Susan Walsh/AP Photo
Then-chairman of the Council of Economic Advisers Jason Furman speaks during the daily briefing at the White House, February 9, 2016.
I’ve reported on how Larry Summers, denied a job in the Biden administration, has been providing aid, comfort, and ammunition to right-wing critics by blasting Biden’s long-overdue public-investment program as too large and dangerously inflationary. Summers’s less well-known colleague from the Obama administration, Jason Furman, has been doing the same, in spades, and deserves a closer look.
Furman is a protégé of Robert Rubin. He ran the Rubin-funded Hamilton Project housed at Brookings, which has mostly sponsored small-bore initiatives that would make little difference in the grotesque inequality of income and wealth, and provide no threat to the deeper structure of American capitalism.
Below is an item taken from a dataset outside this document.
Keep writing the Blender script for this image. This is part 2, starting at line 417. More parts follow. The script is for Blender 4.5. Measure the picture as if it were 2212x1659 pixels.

Furman became economic director of the Obama campaign in mid-2008, correctly signaling that the Obama presidency would be a disappointment to economic progressives. From there, he became Summers’s deputy on the National Economic Council and then chair of the Council of Economic Advisers in 2013.
In recent years, Furman has called for a reduction in the corporate income tax rate, opposed student debt relief, and warned of the inflationary effects of the Biden investment program. In May, Furman wrote a paper contending that school closures and lack of child care were not retarding the recovery, at a time when Biden and his staff were working hard to get relief on both fronts. Politico commented that Furman’s stance could help Biden’s opponents.
And it did. Also in May, Furman told Bloomberg TV that the $300 a week in extra jobless benefits was holding back a jobs recovery in some parts of the country. Furman said of the Biden package as a whole, “It’s definitely too big for the moment. I don’t know any economist that was recommending something the size of what was done.”
Really? That sure leaves out a lot of respected mainstream economists. But the Cato Institute loved Furman’s comment.
And in a recent series of tweets, Furman has doubled down on his attack on Biden’s program, contending that “90%+” of macroeconomists not part of the D.C. debate “think the American Rescue Plan was too large.” If that’s true, it tells you a lot about what’s wrong with what passes for mainstream economics.
Furman and Summers, both passed over for Biden jobs, are now at Harvard. Their sniping is an irritation, but it’s sure a mercy that they were not brought into the administration.